-------- Excerpted data

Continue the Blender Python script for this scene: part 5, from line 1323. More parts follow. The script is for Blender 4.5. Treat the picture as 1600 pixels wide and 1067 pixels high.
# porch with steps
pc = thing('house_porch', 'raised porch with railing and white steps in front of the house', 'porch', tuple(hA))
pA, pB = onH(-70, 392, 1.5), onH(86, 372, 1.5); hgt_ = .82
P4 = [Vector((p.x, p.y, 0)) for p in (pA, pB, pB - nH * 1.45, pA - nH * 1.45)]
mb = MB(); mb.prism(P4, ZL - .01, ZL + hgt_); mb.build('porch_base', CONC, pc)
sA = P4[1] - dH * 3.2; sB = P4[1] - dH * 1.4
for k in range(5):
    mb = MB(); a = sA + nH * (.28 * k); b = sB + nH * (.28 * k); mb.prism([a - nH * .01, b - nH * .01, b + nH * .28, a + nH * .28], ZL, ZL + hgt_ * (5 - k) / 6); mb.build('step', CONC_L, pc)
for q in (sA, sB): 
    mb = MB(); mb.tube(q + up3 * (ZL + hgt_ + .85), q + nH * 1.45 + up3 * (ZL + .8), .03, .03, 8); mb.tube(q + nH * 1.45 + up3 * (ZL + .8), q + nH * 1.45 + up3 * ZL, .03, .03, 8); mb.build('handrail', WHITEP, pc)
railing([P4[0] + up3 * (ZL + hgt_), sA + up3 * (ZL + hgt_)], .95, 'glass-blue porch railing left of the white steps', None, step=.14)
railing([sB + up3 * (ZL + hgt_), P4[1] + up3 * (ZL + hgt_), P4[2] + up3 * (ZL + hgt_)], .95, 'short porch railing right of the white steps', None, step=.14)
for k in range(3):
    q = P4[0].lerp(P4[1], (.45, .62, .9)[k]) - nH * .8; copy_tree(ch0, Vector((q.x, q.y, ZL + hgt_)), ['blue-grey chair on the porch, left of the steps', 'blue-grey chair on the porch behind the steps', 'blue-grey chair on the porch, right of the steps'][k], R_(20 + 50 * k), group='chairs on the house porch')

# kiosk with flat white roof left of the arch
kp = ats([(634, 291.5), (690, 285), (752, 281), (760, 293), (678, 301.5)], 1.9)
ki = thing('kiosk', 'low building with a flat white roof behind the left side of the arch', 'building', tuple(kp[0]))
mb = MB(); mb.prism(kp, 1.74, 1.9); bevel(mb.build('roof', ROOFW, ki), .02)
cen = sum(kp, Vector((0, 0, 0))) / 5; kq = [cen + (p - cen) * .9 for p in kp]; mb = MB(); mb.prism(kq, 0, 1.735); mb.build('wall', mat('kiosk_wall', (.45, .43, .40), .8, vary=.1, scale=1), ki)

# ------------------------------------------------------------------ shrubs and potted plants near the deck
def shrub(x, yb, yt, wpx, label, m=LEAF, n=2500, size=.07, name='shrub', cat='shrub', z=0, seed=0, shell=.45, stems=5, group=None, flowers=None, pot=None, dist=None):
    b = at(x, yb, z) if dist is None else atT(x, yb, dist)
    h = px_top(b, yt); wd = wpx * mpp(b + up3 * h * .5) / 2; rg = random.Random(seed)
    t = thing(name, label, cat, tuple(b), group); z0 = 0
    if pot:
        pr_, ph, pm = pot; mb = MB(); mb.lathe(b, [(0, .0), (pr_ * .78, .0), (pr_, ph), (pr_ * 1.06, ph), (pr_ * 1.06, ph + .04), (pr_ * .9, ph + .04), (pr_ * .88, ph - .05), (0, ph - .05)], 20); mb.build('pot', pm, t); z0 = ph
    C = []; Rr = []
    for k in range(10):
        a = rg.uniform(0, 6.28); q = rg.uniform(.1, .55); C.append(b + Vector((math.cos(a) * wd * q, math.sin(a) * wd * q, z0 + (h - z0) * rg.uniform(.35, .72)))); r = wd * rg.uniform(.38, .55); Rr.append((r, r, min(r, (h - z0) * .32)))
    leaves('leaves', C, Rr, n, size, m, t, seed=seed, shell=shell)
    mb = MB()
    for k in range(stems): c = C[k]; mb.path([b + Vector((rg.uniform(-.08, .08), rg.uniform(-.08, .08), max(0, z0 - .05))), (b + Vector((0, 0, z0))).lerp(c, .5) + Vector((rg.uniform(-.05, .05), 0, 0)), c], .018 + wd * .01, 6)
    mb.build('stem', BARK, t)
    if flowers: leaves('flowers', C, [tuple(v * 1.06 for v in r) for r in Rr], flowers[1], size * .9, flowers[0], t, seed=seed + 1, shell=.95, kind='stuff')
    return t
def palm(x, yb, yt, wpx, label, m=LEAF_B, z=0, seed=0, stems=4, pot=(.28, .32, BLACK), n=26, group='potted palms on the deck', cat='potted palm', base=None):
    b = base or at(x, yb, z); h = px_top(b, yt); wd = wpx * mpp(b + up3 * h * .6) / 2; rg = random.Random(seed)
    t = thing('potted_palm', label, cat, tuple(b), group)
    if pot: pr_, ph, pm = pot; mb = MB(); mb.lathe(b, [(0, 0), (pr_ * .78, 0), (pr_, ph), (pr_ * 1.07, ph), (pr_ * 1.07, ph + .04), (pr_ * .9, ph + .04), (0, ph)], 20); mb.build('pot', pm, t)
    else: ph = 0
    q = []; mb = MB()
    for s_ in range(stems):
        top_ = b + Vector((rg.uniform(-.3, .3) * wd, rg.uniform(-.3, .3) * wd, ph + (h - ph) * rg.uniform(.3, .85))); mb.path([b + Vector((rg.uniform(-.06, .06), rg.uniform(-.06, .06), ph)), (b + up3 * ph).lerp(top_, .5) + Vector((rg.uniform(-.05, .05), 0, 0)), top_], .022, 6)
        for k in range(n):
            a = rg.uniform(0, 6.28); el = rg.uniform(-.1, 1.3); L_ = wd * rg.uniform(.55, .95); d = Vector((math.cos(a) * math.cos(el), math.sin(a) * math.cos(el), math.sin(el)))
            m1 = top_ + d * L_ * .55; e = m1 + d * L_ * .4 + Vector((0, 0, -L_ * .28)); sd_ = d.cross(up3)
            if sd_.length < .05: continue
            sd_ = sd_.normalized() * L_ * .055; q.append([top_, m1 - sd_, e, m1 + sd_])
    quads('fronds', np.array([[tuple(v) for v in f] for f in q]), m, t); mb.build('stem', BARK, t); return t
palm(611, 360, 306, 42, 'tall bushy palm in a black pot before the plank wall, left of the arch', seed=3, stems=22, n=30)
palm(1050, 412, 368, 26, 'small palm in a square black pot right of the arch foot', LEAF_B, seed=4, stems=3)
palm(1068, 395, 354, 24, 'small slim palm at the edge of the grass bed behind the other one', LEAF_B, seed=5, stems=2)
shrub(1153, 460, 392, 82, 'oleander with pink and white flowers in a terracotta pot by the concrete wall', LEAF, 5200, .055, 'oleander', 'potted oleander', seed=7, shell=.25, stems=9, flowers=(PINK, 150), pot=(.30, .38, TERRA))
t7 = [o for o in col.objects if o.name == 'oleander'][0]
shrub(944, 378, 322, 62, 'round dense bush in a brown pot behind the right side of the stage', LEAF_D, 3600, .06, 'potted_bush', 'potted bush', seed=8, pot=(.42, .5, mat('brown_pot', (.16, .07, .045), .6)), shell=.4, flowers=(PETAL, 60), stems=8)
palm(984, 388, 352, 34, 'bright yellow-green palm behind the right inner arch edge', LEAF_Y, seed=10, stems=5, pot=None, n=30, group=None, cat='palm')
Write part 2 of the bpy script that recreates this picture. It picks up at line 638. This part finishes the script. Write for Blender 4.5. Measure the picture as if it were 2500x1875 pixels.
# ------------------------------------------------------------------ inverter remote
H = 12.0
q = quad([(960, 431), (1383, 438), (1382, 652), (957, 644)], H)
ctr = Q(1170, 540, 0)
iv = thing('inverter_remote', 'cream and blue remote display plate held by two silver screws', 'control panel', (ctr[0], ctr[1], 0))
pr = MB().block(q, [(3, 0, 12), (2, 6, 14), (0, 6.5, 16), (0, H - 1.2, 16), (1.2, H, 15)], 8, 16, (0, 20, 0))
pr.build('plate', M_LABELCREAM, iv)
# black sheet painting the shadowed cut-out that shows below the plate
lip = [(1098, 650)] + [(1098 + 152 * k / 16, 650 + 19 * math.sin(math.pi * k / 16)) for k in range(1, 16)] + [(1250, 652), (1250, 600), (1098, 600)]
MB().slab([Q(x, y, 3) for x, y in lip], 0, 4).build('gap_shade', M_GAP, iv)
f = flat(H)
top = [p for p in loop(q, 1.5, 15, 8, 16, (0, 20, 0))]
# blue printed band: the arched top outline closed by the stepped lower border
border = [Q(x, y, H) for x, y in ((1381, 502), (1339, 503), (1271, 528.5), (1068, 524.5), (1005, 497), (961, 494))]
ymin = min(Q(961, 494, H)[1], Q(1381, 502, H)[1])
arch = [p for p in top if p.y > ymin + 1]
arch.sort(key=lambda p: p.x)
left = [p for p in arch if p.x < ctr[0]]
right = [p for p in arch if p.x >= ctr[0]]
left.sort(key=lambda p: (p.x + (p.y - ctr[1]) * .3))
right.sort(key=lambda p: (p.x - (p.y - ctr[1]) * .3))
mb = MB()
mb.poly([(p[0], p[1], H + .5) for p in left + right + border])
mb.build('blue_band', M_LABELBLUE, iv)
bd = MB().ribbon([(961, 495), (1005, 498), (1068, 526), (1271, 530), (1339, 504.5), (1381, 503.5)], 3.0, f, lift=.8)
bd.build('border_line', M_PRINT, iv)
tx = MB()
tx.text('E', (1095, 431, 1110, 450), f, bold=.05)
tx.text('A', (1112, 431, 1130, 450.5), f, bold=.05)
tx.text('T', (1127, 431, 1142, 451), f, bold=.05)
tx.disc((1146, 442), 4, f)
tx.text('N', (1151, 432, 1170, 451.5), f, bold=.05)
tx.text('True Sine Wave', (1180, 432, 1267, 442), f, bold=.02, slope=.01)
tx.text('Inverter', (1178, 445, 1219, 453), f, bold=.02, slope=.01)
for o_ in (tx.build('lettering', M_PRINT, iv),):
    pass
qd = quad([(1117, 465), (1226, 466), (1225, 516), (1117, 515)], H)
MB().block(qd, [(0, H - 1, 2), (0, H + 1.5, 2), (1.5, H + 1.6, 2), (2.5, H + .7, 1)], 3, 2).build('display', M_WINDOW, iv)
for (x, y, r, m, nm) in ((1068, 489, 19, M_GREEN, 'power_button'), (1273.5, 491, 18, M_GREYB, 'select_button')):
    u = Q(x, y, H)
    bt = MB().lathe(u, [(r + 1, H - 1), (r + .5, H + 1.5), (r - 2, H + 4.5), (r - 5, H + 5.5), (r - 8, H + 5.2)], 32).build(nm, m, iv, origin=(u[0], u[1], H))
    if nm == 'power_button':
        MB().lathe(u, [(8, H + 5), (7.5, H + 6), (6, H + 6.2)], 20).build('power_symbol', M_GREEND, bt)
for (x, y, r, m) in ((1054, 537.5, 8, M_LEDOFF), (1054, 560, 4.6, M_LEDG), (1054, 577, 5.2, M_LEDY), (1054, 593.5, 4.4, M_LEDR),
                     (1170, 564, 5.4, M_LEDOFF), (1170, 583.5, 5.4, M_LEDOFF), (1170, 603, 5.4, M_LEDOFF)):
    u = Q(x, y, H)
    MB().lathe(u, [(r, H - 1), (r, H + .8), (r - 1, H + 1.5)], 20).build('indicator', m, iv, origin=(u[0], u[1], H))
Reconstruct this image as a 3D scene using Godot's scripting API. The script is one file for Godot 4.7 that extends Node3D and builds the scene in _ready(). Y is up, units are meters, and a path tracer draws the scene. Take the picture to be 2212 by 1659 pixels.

----------------

## Task
Out of the records, collect only those lines that contain the string "path".

## Written solution
    for k in range(stems): c = C[k]; mb.path([b + Vector((rg.uniform(-.08, .08), rg.uniform(-.08, .08), max(0, z0 - .05))), (b + Vector((0, 0, z0))).lerp(c, .5) + Vector((rg.uniform(-.05, .05), 0, 0)), c], .018 + wd * .01, 6)
        top_ = b + Vector((rg.uniform(-.3, .3) * wd, rg.uniform(-.3, .3) * wd, ph + (h - ph) * rg.uniform(.3, .85))); mb.path([b + Vector((rg.uniform(-.06, .06), rg.uniform(-.06, .06), ph)), (b + up3 * ph).lerp(top_, .5) + Vector((rg.uniform(-.05, .05), 0, 0)), top_], .022, 6)
Reconstruct this image as a 3D scene using Godot's scripting API. The script is one file for Godot 4.7 that extends Node3D and builds the scene in _ready(). Y is up, units are meters, and a path tracer draws the scene. Take the picture to be 2212 by 1659 pixels.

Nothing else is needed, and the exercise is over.